Percussionist and Educator
About
Originally from Chicago, Illinois, Nupur Thakkar is a percussionist and educator based in Nashville, Tennessee.
Nupur is an active teacher with experience working with students of all levels, from beginners to advanced performers. She has served on the faculty of the Interlochen Arts Camp and Interlochen Percussion Intensive for the past four years, where she has led masterclasses, coached chamber music, and worked closely with high school percussionists in both large and small ensemble settings. She has also taught at the Peabody Preparatory and worked with students across several schools in Nashville, offering both private lessons and chamber music coaching.
In addition to her institutional teaching, Nupur runs a private percussion studio, where she focuses on building strong technical foundations, musical confidence, and a supportive learning environment tailored to each student’s goals.
As a performer, Nupur has a strong background in chamber music and contemporary performance. She has performed with ensembles including the Contemporary Music Ensemble, Peabody Percussion Group, Vanderbilt Percussion Group, and Roy Wooten’s New Village Orchestra, with appearances at venues such as Joseph Meyerhoff Symphony Hall. She has also premiered works by composers including Forrest Pierce and Keeghan Fountain.

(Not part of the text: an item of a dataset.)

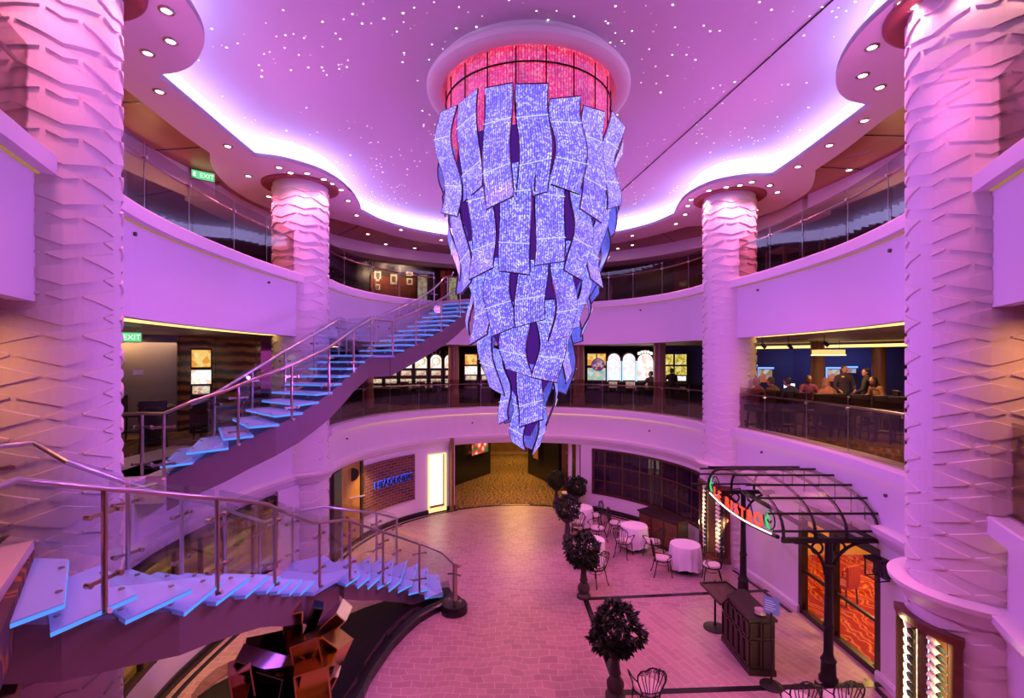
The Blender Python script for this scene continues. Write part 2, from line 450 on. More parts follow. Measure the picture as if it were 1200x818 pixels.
# ---- balcony ledges, fascias and their under-ledge lights
def ledge_prof(z): return [(0,z-.22),(0,z-.02),(.02,z),(.62,z),(.62,z-.22)]
n_w = 0
def balcony(path, z, bottom, name):
    mb = MB(); mb.sweep(path, ledge_prof(z)); struct('trim_ledge_'+name, mb, WHITE)
    mb = MB(); mb.sweep(path, [(.17,bottom),(.17,z-.22),(.34,z-.22),(.34,bottom)]); struct('wall_'+name, mb, WHITE)
    mb = MB(); mb.sweep(path, [(.135,z-.236),(.135,z-.221),(.165,z-.221),(.165,z-.236)])
    struct('trim_led_'+name, mb, LEDU if z > 5 else LEDM)
LEDM = emit('warm_ledge_led', (1.0,.60,.18), 3.0); LEDU = emit('faint_ledge_led', (1.0,.5,.2), .35)
MOUT, UBOT = 2.3, 6.14
balcony(far, MZ, MOUT, 'far_middle'); balcony(mR, MZ, MOUT, 'right_middle'); balcony(mL, MZ, MOUT, 'left_middle')
balcony(mNR, MZ, FZ, 'near_right_middle'); balcony(mNL, MZ, FZ, 'near_left_middle')
balcony(far, UZ, UBOT, 'far_upper'); balcony(uR, UZ, UBOT, 'right_upper'); balcony(uL, UZ, UBOT, 'left_upper')
balcony(uNL, UZ, UBOT, 'near_left_upper'); balcony(uNR, UZ, UBOT, 'near_right_upper')
MOULD = [(.20,2.22),(.12,2.24),(.10,2.30),(.05,2.34),(.03,2.42),(-.02,2.45),(-.03,2.55),(.20,2.58)]
for nm, p in (('far',far),('right',mR),('left',mL),('near_right',mNR)):
    mb = MB(); mb.sweep(p, MOULD); mb.smooth = True; struct('trim_moulding_'+nm, mb, WHITE)
# small dark sprinkler-like fittings on the fascias
FIT = mat('fitting_grey', (.09,.07,.08), .5)
def fitting(x, y, path, off, z=None):
    q = min(offs(path, off), key=lambda p: abs(ppx(p)-x)); v = px(x, y, Y=q[1]-.01)
    d = Vector((CEN.x-q[0], CEN.y-q[1], 0)).normalized()
    mb = MB(); mb.tube([Vector((q[0],q[1],v.z))-d*.01, Vector((q[0],q[1],v.z))+d*.035], .032, 10)
    o = obj('fascia_nozzle', mb, FIT)
    return o
NOZ = [(156.5,274,uL,.17,'on the left upper fascia beside the near left column'),(316,331,uL,.17,'on the left upper fascia beside the far left column'),
       (1043,293.5,uR,.17,'on the right upper fascia beside the near right column'),(891,340,uR,.17,'on the right upper fascia beside the far right column'),
       (891,530,mR,.17,'on the right wall above the glass canopy'),(1041.5,581,mR,.17,'on the right wall above the wall lantern'),
       (405,514,far,.17,'on the lower far fascia near the far left column'),(554,495.5,far,.17,'on the lower far fascia left of the chandelier tip'),
       (639,495,far,.17,'on the lower far fascia right of the chandelier tip'),(764,505,far,.17,'on the lower far fascia above the curtained window'),
       (749.5,363.5,far,.17,'on the upper far fascia right of the chandelier')]
for x, y, p, o, w in NOZ:
    tag(fitting(x,y,p,o), 'tiny dark round nozzle '+w, 'nozzle', 'nozzles on the white fascias')

# ---- deck slabs
def loop_mid(o):
    return [(-2.6,2.3),(2.6,2.3)] + offs(mNR,o)[::-1] + [(6.9,6.4)] + offs(mR,o)[::-1] + [(6.6,14.0)] + offs(far,o)[::-1] + [(-5.6,13.0)] + offs(mL,o) + [(-6.2,5.8)] + [(-5.3,5.35),(-4.96,5.05),(-3.3,3.05)]
def loop_up(o):
    return [(-4.0,-1.5),(4.0,-1.5)] + offs(uNR,o)[::-1] + [(6.9,6.4)] + offs(uR,o)[::-1] + [(6.6,14.0)] + offs(far,o)[::-1] + [(-5.6,13.0)] + offs(uL,o) + [(-6.2,5.8)] + offs(uNL,o)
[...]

In 2024, she participated in a three-day residency at the Oberlin Conservatory as part of the Oberlin Chamber Music Initiative, focusing on rehearsing, filming, pedagogical tool-building, and performance. While at Vanderbilt, she founded The Merge Ensemble, a strings and percussion collective that collaborated with multimedia artists to create interdisciplinary performances.These experiences inform her teaching, shaping a collaborative and creative approach to music-making in her work with students.
Over the past few years she has attended the Yellowbarn Young artist program, soundSCAPE, Cortona Sessions for New Music, Sandbox Percussion Seminar, So Percussion Collaborative Workshop, Northwestern Percussion Symposium, and spent a few months in India studying tabla with Guruji Narendra Gangani.